Después de que Saúl cayera en el monte de Gilboa, un amalecita, con un fin interesado, fue a anunciar a David que había matado al rey, pero este lo mandó matar. Luego entona una endecha a Saúl y sus hijos: “Hijas de Israel, llorad por Saúl” (2 Samuel 1:24). Ningún rastro de gozo, ningún pensamiento de venganza hacia el hombre que le había hecho tanto mal.
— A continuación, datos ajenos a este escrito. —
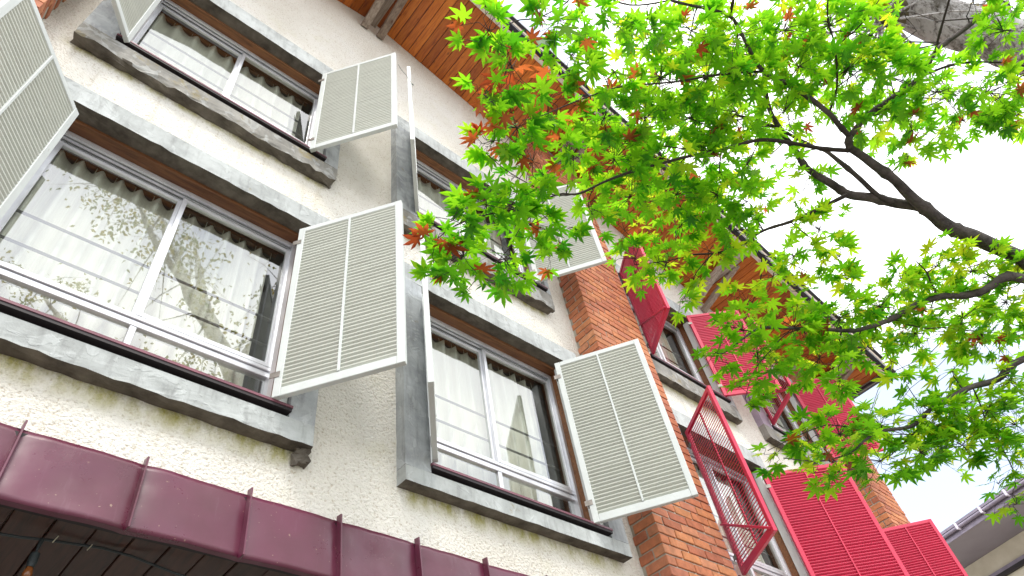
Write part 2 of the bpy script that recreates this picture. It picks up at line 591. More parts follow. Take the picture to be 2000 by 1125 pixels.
# ------------------------------------------------------------------ the inn
WALL_Y, FACE_Y, APEX_X, SLOPE = 2.85, 2.76, 1.67, 0.268
PIER1, PIER2, PIER0 = (4.16, 5.08), (9.88, 10.68), (-1.82, -0.80)


def soffit_z(x):
    return 10.85 - SLOPE * abs(x - APEX_X)


inn = thing('inn_building', 'cream stucco inn with brick piers, concrete window surrounds and orange plank eaves', 'building', (APEX_X, WALL_Y, 0))

# window openings: centre x, half width, outer edges of the surround, sill flashing z, lintel z, surround bottom and top, bay
WIN = [
    dict(key='A', cx=0.414, half=0.83, xl=-0.62, xr=1.395, f=4.05, t=5.72, b=3.855, top=5.91, bay=1),
    dict(key='B', cx=0.414, half=0.83, xl=-0.62, xr=1.365, f=6.71, t=8.19, b=6.46, top=8.45, bay=1),
    dict(key='C', cx=2.98, half=0.80, xl=1.99, xr=3.962, f=4.02, t=5.69, b=3.855, top=5.89, bay=1),
    dict(key='D', cx=2.98, half=0.80, xl=1.96, xr=3.84, f=6.71, t=8.17, b=6.42, top=8.40, bay=1),
    dict(key='E', cx=6.14, half=0.76, xl=5.20, xr=7.02, f=6.63, t=8.10, b=6.36, top=8.32, bay=2),
    dict(key='F', cx=6.14, half=0.76, xl=5.20, xr=7.02, f=4.03, t=5.66, b=3.83, top=5.86, bay=2),
    dict(key='G', cx=8.67, half=0.82, xl=7.62, xr=9.70, f=6.63, t=8.10, b=6.36, top=8.32, bay=2),
    dict(key='H', cx=8.67, half=0.82, xl=7.62, xr=9.70, f=4.03, t=5.66, b=3.83, top=5.86, bay=2),
]


def stucco_wall(x0, x1, z0, holes, label):
    xs = sorted({x0, x1, *[h[0] for h in holes], *[h[1] for h in holes], *([APEX_X] if x0 < APEX_X < x1 else [])})
    zs = sorted({z0, *[h[2] for h in holes], *[h[3] for h in holes]}) + [None]
    b = MB()
    ya, yb = WALL_Y, WALL_Y + 0.2
    inside = lambda xm, zm: any(h[0] < xm < h[1] and h[2] < zm < h[3] for h in holes)
    for xa, xb in zip(xs, xs[1:]):
        for i, za in enumerate(zs[:-1]):
            zc = zs[i + 1]
            ta, tb = (soffit_z(xa) + 0.01, soffit_z(xb) + 0.01) if zc is None else (zc, zc)
            if inside((xa + xb) / 2, (za + min(ta, tb)) / 2):
                continue
            b.poly([(xa, ya, za), (xb, ya, za), (xb, ya, tb), (xa, ya, ta)], [(0, 1, 2, 3)])
            b.poly([(xa, yb, za), (xb, yb, za), (xb, yb, tb), (xa, yb, ta)], [(3, 2, 1, 0)])
    for hx0, hx1, hz0, hz1 in holes:
        p = [(hx0, ya, hz0), (hx1, ya, hz0), (hx1, ya, hz1), (hx0, ya, hz1), (hx0, yb, hz0), (hx1, yb, hz0), (hx1, yb, hz1), (hx0, yb, hz1)]
        b.poly(p, [(0, 4, 5, 1), (1, 5, 6, 2), (2, 6, 7, 3), (3, 7, 4, 0)])
    b.poly([(x0, ya, z0), (x1, ya, z0), (x1, yb, z0), (x0, yb, z0)], [(0, 1, 2, 3)])
    o = b.build('stucco_wall', M['stucco'], inn)
    o['label'] = label
    return o


def holes_of(bay):
    return [(w['cx'] - w['half'] - 0.05, w['cx'] + w['half'] + 0.05, w['f'] - 0.09, w['t'] + 0.05) for w in WIN if w['bay'] == bay]


stucco_wall(PIER0[1] - 0.1, PIER1[0] + 0.1, 3.24, holes_of(1), 'cream stucco wall around the windows with white shutters')
stucco_wall(PIER1[1] - 0.02, PIER2[0] + 0.1, 3.24, holes_of(2), 'cream stucco wall around the windows with red shutters')
stucco_wall(-7.2, PIER0[0] + 0.1, 0.0, [], 'plain cream stucco wall beyond the far brick pier')
b = MB()
b.box(10.46, 10.66, 2.88, 11, 0, soffit_z(10.66) + 0.01)
b.box(-7.2, 10.46, 10.8, 11, 0, 8.3)
b.box(-7.2, -7.0, 3.06, 10.8, 0, soffit_z(-7.2))
b.build('side_wall', M['stucco'], inn)

# dim rooms behind the windows and the porch below
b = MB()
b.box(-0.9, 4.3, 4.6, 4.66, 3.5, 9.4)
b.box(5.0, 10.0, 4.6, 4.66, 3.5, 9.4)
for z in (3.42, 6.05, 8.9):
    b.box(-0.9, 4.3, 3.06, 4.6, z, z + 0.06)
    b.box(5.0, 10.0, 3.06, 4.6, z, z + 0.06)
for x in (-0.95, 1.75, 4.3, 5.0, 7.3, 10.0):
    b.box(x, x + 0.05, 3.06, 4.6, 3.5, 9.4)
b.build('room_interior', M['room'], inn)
b = MB()
b.box(-0.8, 4.16, 5.5, 5.6, 0, 3.2)
b.box(5.16, 9.88, 3.4, 3.5, 0, 3.4)
b.build('porch_wall', M['stucco'], inn)


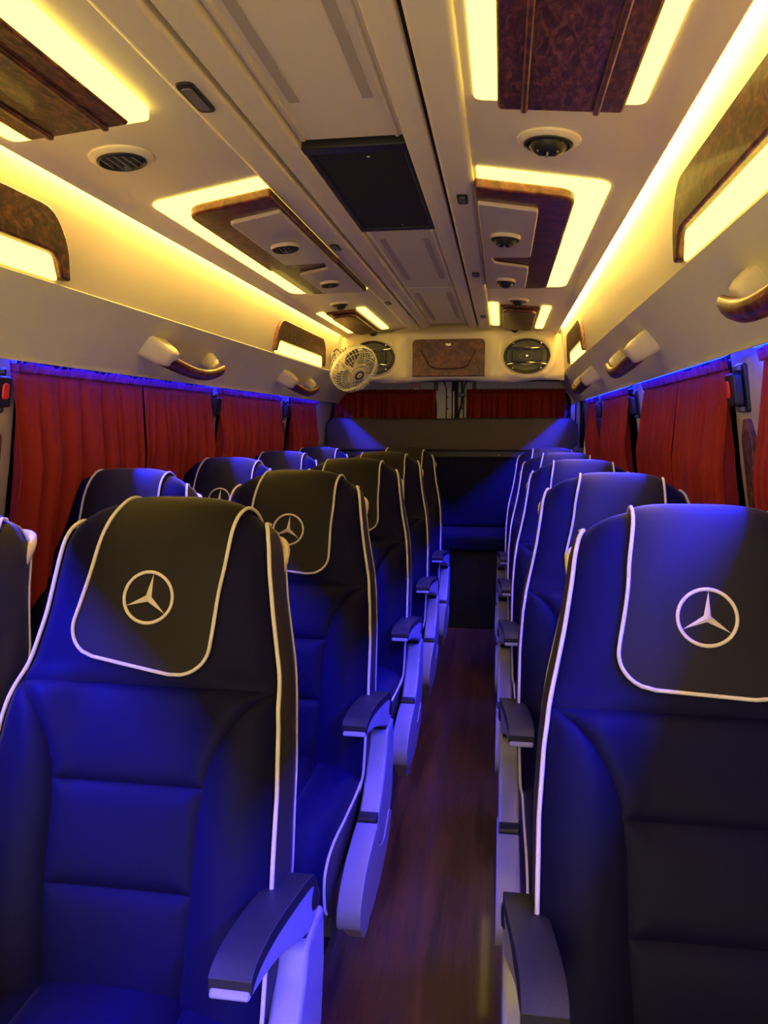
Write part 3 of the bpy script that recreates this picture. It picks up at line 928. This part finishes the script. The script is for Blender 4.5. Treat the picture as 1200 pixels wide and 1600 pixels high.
# ------------------------------------------------------------------ wall fan
def fan():
    c = Vector((-0.868, 4.50, 1.632))
    ax = Vector((0.58, -0.56, -0.60)).normalized()          # the way the fan faces
    t = thing('wall_fan', 'small white caged fan mounted in the rear left corner', 'fan', (-1.0, 4.62, 1.60))
    zx = ax
    xx = Vector((0, 0, 1)).cross(zx).normalized()
    yx = zx.cross(xx)
    m = Matrix((xx, yx, zx)).transposed().to_4x4()
    m.translation = c
    R = 0.148

    def T(p):
        return m @ Vector(p)

    def circ(r, h, n=40):
        return [T((r * math.cos(k * 2 * math.pi / n), r * math.sin(k * 2 * math.pi / n), h)) for k in range(n)]
    obj('rim_band', MB().grid([circ(R, -0.012), circ(R + 0.003, 0), circ(R, 0.012), circ(R - 0.004, 0.0)], True, True), 'white', t)
    for nm, sg, dep in (('front_cage', 1, 0.062), ('rear_cage', -1, 0.070)):
        w = MB()
        for k in range(44):
            a = k * 2 * math.pi / 44
            pts = [T((r * math.cos(a), r * math.sin(a), sg * h)) for r, h in ((R, 0.006), (R * 0.97, dep * 0.45), (R * 0.88, dep * 0.78), (R * 0.6, dep * 0.95), (R * 0.26, dep))]
            w.tube(pts, 0.0014, 4, caps=False)
        for f, h in ((0.93, 0.62), (0.74, 0.88), (0.45, 0.98)):
            w.tube(circ(R * f, sg * dep * h, 32), 0.0016, 4, True)
        obj(nm, w, 'white', t)
    obj('hub_cap', MB().lathe([(R * 0.30, 0.058), (R * 0.30, 0.066), (R * 0.22, 0.070), (R * 0.16, 0.068), (R * 0.1, 0.074), (0.0005, 0.075)], m), 'ivory', t)
    obj('hub_ring', MB().lathe([(R * 0.2, 0.0705), (R * 0.18, 0.0735), (R * 0.14, 0.0735), (R * 0.13, 0.069)], m), 'black', t)
    for k in range(3):
        a = k * 2 * math.pi / 3
        rows = []
        for i in range(7):
            r = R * (0.2 + 0.68 * i / 6)
            hw = 0.24 + 0.5 * math.sin(math.pi * (0.15 + 0.75 * i / 6)) * 0.8
            rows.append([T((r * math.cos(a + hw * q), r * math.sin(a + hw * q), 0.016 * q)) for q in np.linspace(-1, 1, 7)])
        obj('blade', MB().grid(rows), 'shell', t, solid=0.002)
    obj('motor', MB().lathe([(0.0005, -0.13), (0.030, -0.128), (0.042, -0.11), (0.045, -0.06), (0.040, -0.02), (0.03, 0.0), (0.03, 0.03), (0.0005, 0.032)], m), 'ivory', t)
    e = T((0, 0, -0.10))
    obj('arm', MB().tube(smooth_curve([tuple(e), tuple(e + Vector((-0.02, 0.01, 0.04))), (-0.985, 4.62, 1.70), (-1.022, 4.62, 1.70)], 14), 0.012, 10), 'shell', t)
    obj('wall_plate', MB().lathe([(0.0005, 0.012), (0.035, 0.012), (0.042, 0.004), (0.042, -0.004)], Matrix.Translation((-1.020, 4.62, 1.70)) @ Matrix.Rotation(math.radians(90), 4, 'Y'), 20), 'shell', t)
    cable = smooth_curve([(-1.01, 4.60, 1.74), (-0.985, 4.58, 1.755), (-0.965, 4.57, 1.735), (-0.955, 4.57, 1.75), (-0.935, 4.56, 1.74), (-0.93, 4.56, 1.76)], 26)
    obj('cable', MB().tube(cable, 0.0035, 6), 'black', t)


fan()

# ------------------------------------------------------------------ padded board and rear bench


def pad(x0, x1, y0, y1, z0, z1, r=0.03, sag=0.0, n=36):
    """soft cushion block: rounded section lofted along x"""
    rows = []
    sec = round_poly([(y0, z0), (y0, z1), (y1, z1), (y1, z0)], r, 6)
    cy, cz = (y0 + y1) / 2, (z0 + z1) / 2
    for i in range(n + 1):
        u = i / n
        x = x0 + (x1 - x0) * u
        e = min(1, min(u, 1 - u) * (x1 - x0) / r + 0.001)
        k = 1 - (1 - math.sqrt(max(0, 1 - (1 - e) ** 2))) * r / min(y1 - y0, z1 - z0) * 1.4
        dz = sag * math.sin(u * 23.0) * 0.5 + sag * math.sin(u * 9 + 1)
        rows.append([(x, cy + (p[0] - cy) * k, cz + (p[1] - cz) * k + (dz if p[1] > cz else 0)) for p in sec])
    m = MB().grid(rows, True)
    L = len(sec)
    m.f.append(tuple(reversed(range(L))))
    m.f.append(tuple(len(m.v) - L + k for k in range(L)))
    return m


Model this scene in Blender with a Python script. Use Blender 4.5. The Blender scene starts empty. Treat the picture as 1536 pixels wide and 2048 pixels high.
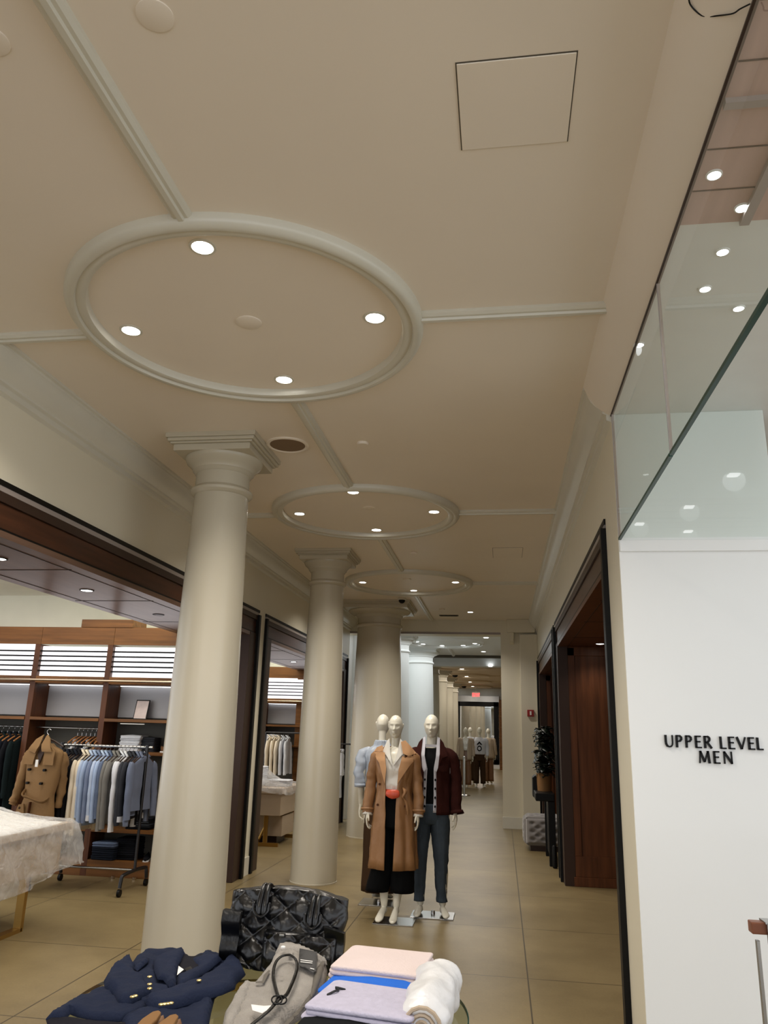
import bpy, bmesh, math, random
from mathutils import Vector, Matrix, noise, geometry
random.seed(7)
C = bpy.context.scene.collection
PI = math.pi
def lin(c):
    c = c / 255.0
    return c / 12.92 if c <= 0.04045 else ((c + 0.055) / 1.055) ** 2.4
def rgb(r, g, b): return (lin(r), lin(g), lin(b), 1.0)

# ------------------------------------------------------------------ camera
EYE = 1.66
RX = Vector((.9885, .1453, .0268)); RZ = Vector((.147, -.9504, -.2725)).normalized()
RY = Vector((.0141, -.2733, .9617)); RY = (RY - RZ * RY.dot(RZ)).normalized(); RX = RY.cross(RZ)
cam = bpy.data.cameras.new('camera'); camo = bpy.data.objects.new('camera', cam); C.objects.link(camo)
M = Matrix((RX, RY, RZ)).transposed().to_4x4(); M.translation = Vector((0, 0, EYE)); camo.matrix_world = M
cam.sensor_fit = 'VERTICAL'; cam.sensor_height = 36.0; cam.lens = 36.0 * 1537 / 2048; cam.clip_start = .05; cam.clip_end = 200
bpy.context.scene.camera = camo
def ray(px, py): return RX * ((px - 768) / 1537) - RY * ((py - 1024) / 1537) - RZ
def atz(px, py, z):
    r = ray(px, py); return r * ((z - EYE) / r.z) + Vector((0, 0, EYE))
def aty(px, py, y):
    r = ray(px, py); return r * (y / r.y) + Vector((0, 0, EYE))
def atpl(px, py, z0, y0, s):
    r = ray(px, py); t = (z0 - s * y0 - EYE) / (r.z - s * r.y); return r * t + Vector((0, 0, EYE))

# ------------------------------------------------------------------ world, exposure
sc = bpy.context.scene
sc.view_settings.view_transform = 'Standard'; sc.view_settings.look = 'None'
sc.view_settings.exposure = 0.27; sc.view_settings.gamma = 1.0; sc.view_settings.use_curve_mapping = False
w = bpy.data.worlds.new('world'); sc.world = w; w.use_nodes = True
w.node_tree.nodes['Background'].inputs[0].default_value = (.78, .80, .84, 1)
WORLD = 1.7
w.node_tree.nodes['Background'].inputs[1].default_value = WORLD
sc.cycles.max_bounces = 9; sc.cycles.diffuse_bounces = 5; sc.cycles.glossy_bounces = 5
sc.cycles.transparent_max_bounces = 16; sc.cycles.transmission_bounces = 8
sc.cycles.caustics_reflective = False; sc.cycles.caustics_refractive = False
sc.cycles.sample_clamp_indirect = 4.0; sc.cycles.use_denoising = True
# light powers, all in one place
RING_W = 62; HALL_W = 40; SHOP_W = 28; SOFFIT_W = 20; ATRIUM_W = 8; SQUARE_W = 6
WARM = (1, .92, .82); NEUT = (1, .94, .85); COOL = (.93, .98, 1.0)

# ------------------------------------------------------------------ materials
def nt(name):
    m = bpy.data.materials.new(name); m.use_nodes = True
    return m, m.node_tree.nodes, m.node_tree.links, m.node_tree.nodes['Principled BSDF']
def mat(name, c, rough=.5, metal=0.0, spec=.5, bump=0, bscale=40, var=0, vscale=5, coat=0, sheen=0, stretch=None):
    m, N, L, b = nt(name)
    if rough >= .6 and spec == .5: spec = .12
    b.inputs['Base Color'].default_value = c; b.inputs['Roughness'].default_value = rough
    b.inputs['Metallic'].default_value = metal; b.inputs['Specular IOR Level'].default_value = spec
    b.inputs['Coat Weight'].default_value = coat; b.inputs['Coat Roughness'].default_value = .15
    b.inputs['Sheen Weight'].default_value = sheen
    tc = N.new('ShaderNodeTexCoord'); mp = N.new('ShaderNodeMapping'); L.new(tc.outputs['Object'], mp.inputs[0])
    if stretch: mp.inputs['Scale'].default_value = stretch
    n = N.new('ShaderNodeTexNoise'); L.new(mp.outputs[0], n.inputs['Vector']); n.inputs['Scale'].default_value = vscale; n.inputs['Detail'].default_value = 5
    cr = N.new('ShaderNodeValToRGB'); L.new(n.outputs[0], cr.inputs[0])
    v = max(var, .02)
    cr.color_ramp.elements[0].position = .3; cr.color_ramp.elements[1].position = .7
    cr.color_ramp.elements[0].color = (c[0] * (1 - v), c[1] * (1 - v), c[2] * (1 - v), 1)
    cr.color_ramp.elements[1].color = (min(1, c[0] * (1 + v)), min(1, c[1] * (1 + v)), min(1, c[2] * (1 + v)), 1)
    L.new(cr.outputs[0], b.inputs['Base Color'])
    if bump:
        n2 = N.new('ShaderNodeTexNoise'); L.new(tc.outputs['Object'], n2.inputs['Vector']); n2.inputs['Scale'].default_value = bscale; n2.inputs['Detail'].default_value = 3
        bp = N.new('ShaderNodeBump'); bp.inputs['Strength'].default_value = bump; bp.inputs['Distance'].default_value = .01
        L.new(n2.outputs[0], bp.inputs['Height']); L.new(bp.outputs[0], b.inputs['Normal'])
    return m
def woodmat(name, c, rough=.3, var=.35, stretch=(9, 9, .7)):
    return mat(name, c, rough, var=var, vscale=2.2, stretch=stretch, spec=.25)
def emis(name, c, s):
    m, N, L, b = nt(name)
    b.inputs['Base Color'].default_value = c; b.inputs['Emission Color'].default_value = c; b.inputs['Emission Strength'].default_value = s
    return m
def glassmat(name, tint, refl=.12, alpha=.9):
    m, N, L, b = nt(name); N.remove(b)
    out = [n for n in N if n.type == 'OUTPUT_MATERIAL'][0]
    t = N.new('ShaderNodeBsdfTransparent'); t.inputs[0].default_value = tint
    g = N.new('ShaderNodeBsdfGlossy'); g.inputs['Roughness'].default_value = 0.0; g.inputs[0].default_value = (1, 1, 1, 1)
    f = N.new('ShaderNodeFresnel'); f.inputs[0].default_value = 1.45
    ge = N.new('ShaderNodeNewGeometry'); s1 = N.new('ShaderNodeMath'); s1.operation = 'SUBTRACT'; s1.inputs[0].default_value = 1; L.new(ge.outputs['Backfacing'], s1.inputs[1])
    mu = N.new('ShaderNodeMath'); mu.operation = 'MULTIPLY'; L.new(f.outputs[0], mu.inputs[0]); L.new(s1.outputs[0], mu.inputs[1])
    mx = N.new('ShaderNodeMixShader'); L.new(mu.outputs[0], mx.inputs[0]); L.new(t.outputs[0], mx.inputs[1]); L.new(g.outputs[0], mx.inputs[2])
    L.new(mx.outputs[0], out.inputs[0]); return m
def plasticmat(name, op=.45):
    m, N, L, b = nt(name)
    out = [n for n in N if n.type == 'OUTPUT_MATERIAL'][0]
    b.inputs['Base Color'].default_value = (.85, .86, .88, 1); b.inputs['Roughness'].default_value = .22
    b.inputs['Specular IOR Level'].default_value = .8
    t = N.new('ShaderNodeBsdfTransparent'); t.inputs[0].default_value = (1, 1, 1, 1)
    tr = N.new('ShaderNodeBsdfTranslucent'); tr.inputs[0].default_value = (.85, .86, .88, 1)
    m1 = N.new('ShaderNodeMixShader'); m1.inputs[0].default_value = .35; L.new(b.outputs[0], m1.inputs[1]); L.new(tr.outputs[0], m1.inputs[2])
    tc = N.new('ShaderNodeTexCoord'); n = N.new('ShaderNodeTexNoise'); n.inputs['Scale'].default_value = 7; n.inputs['Detail'].default_value = 4; L.new(tc.outputs['Object'], n.inputs['Vector'])
    r = N.new('ShaderNodeMapRange'); r.inputs['From Min'].default_value = .3; r.inputs['From Max'].default_value = .7
    r.inputs['To Min'].default_value = op - .12; r.inputs['To Max'].default_value = min(1, op + .15); L.new(n.outputs[0], r.inputs[0])
    nb = N.new('ShaderNodeTexNoise'); nb.inputs['Scale'].default_value = 9; nb.inputs['Detail'].default_value = 5; nb.inputs['Distortion'].default_value = 1.5; L.new(tc.outputs['Object'], nb.inputs['Vector'])
    bp = N.new('ShaderNodeBump'); bp.inputs['Strength'].default_value = .9; bp.inputs['Distance'].default_value = .03; L.new(nb.outputs[0], bp.inputs['Height']); L.new(bp.outputs[0], b.inputs['Normal'])
    m2 = N.new('ShaderNodeMixShader'); L.new(r.outputs[0], m2.inputs[0]); L.new(t.outputs[0], m2.inputs[1]); L.new(m1.outputs[0], m2.inputs[2])
    L.new(m2.outputs[0], out.inputs[0]); return m
def floormat():
    m, N, L, b = nt('stone_tile')
    tc = N.new('ShaderNodeTexCoord'); sep = N.new('ShaderNodeSeparateXYZ'); L.new(tc.outputs['Object'], sep.inputs[0])
    def seam(sock, off, per, wd):
        a = N.new('ShaderNodeMath'); a.operation = 'ADD'; a.inputs[1].default_value = -off + per * 40 + per / 2; L.new(sock, a.inputs[0])
        d = N.new('ShaderNodeMath'); d.operation = 'DIVIDE'; d.inputs[1].default_value = per; L.new(a.outputs[0], d.inputs[0])
        f = N.new('ShaderNodeMath'); f.operation = 'FRACT'; L.new(d.outputs[0], f.inputs[0])
        s = N.new('ShaderNodeMath'); s.operation = 'SUBTRACT'; s.inputs[1].default_value = .5; L.new(f.outputs[0], s.inputs[0])
        ab = N.new('ShaderNodeMath'); ab.operation = 'ABSOLUTE'; L.new(s.outputs[0], ab.inputs[0])
        lt = N.new('ShaderNodeMath'); lt.operation = 'LESS_THAN'; lt.inputs[1].default_value = wd / per; L.new(ab.outputs[0], lt.inputs[0]); return lt
    sx = seam(sep.outputs[0], .16, 1.495, .005); sy = seam(sep.outputs[1], 6.2, 1.46, .005)
    mx = N.new('ShaderNodeMath'); mx.operation = 'MAXIMUM'; L.new(sx.outputs[0], mx.inputs[0]); L.new(sy.outputs[0], mx.inputs[1])
    n = N.new('ShaderNodeTexNoise'); n.inputs['Scale'].default_value = .9; n.inputs['Detail'].default_value = 8; n.inputs['Roughness'].default_value = .65; L.new(tc.outputs['Object'], n.inputs['Vector'])
    cr = N.new('ShaderNodeValToRGB'); L.new(n.outputs[0], cr.inputs[0]); e = cr.color_ramp.elements
    e[0].position = .3; e[0].color = FLA; e[1].position = .72; e[1].color = FLB
    n2 = N.new('ShaderNodeTexNoise'); n2.inputs['Scale'].default_value = 60; n2.inputs['Detail'].default_value = 3; L.new(tc.outputs['Object'], n2.inputs['Vector'])
    m1 = N.new('ShaderNodeMix'); m1.data_type = 'RGBA'; m1.blend_type = 'MULTIPLY'; m1.inputs[0].default_value = .25; L.new(cr.outputs[0], m1.inputs[6]); L.new(n2.outputs[0], m1.inputs[7])
    m2 = N.new('ShaderNodeMix'); m2.data_type = 'RGBA'; L.new(mx.outputs[0], m2.inputs[0]); L.new(m1.outputs[2], m2.inputs[6]); m2.inputs[7].default_value = rgb(72, 62, 44)
    L.new(m2.outputs[2], b.inputs['Base Color']); b.inputs['Roughness'].default_value = .36; b.inputs['Specular IOR Level'].default_value = .35
    return m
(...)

Una mirada al libro de los salmos nos revelará el secreto que permitió a David tener esa actitud y esos sentimientos. Mantenía en su corazón una relación secreta con su Dios. Cuando Saúl hizo vigilar su casa para darle muerte, lo escuchamos decir: “Pero yo cantaré de tu poder, y alabaré de mañana tu misericordia; porque has sido mi amparo y refugio en el día de mi angustia. Fortaleza mía, a ti cantaré; porque eres, oh Dios, mi refugio, el Dios de mi misericordia” (Salmo 59:16-17).
Tenía a Dios ante sus ojos, y no a los hombres. En el desierto de Judá dijo: “Dios, Dios mío eres tú; de madrugada te buscaré; mi alma tiene sed de ti, mi carne te anhela, en tierra seca y árida donde no hay aguas, para ver tu poder y tu gloria, así como te he mirado en el santuario” (Salmo 63:1-2).
Esta relación de confianza con el Dios vivo lo protegía de cometer cualquier desliz en sus relaciones con un hombre malo.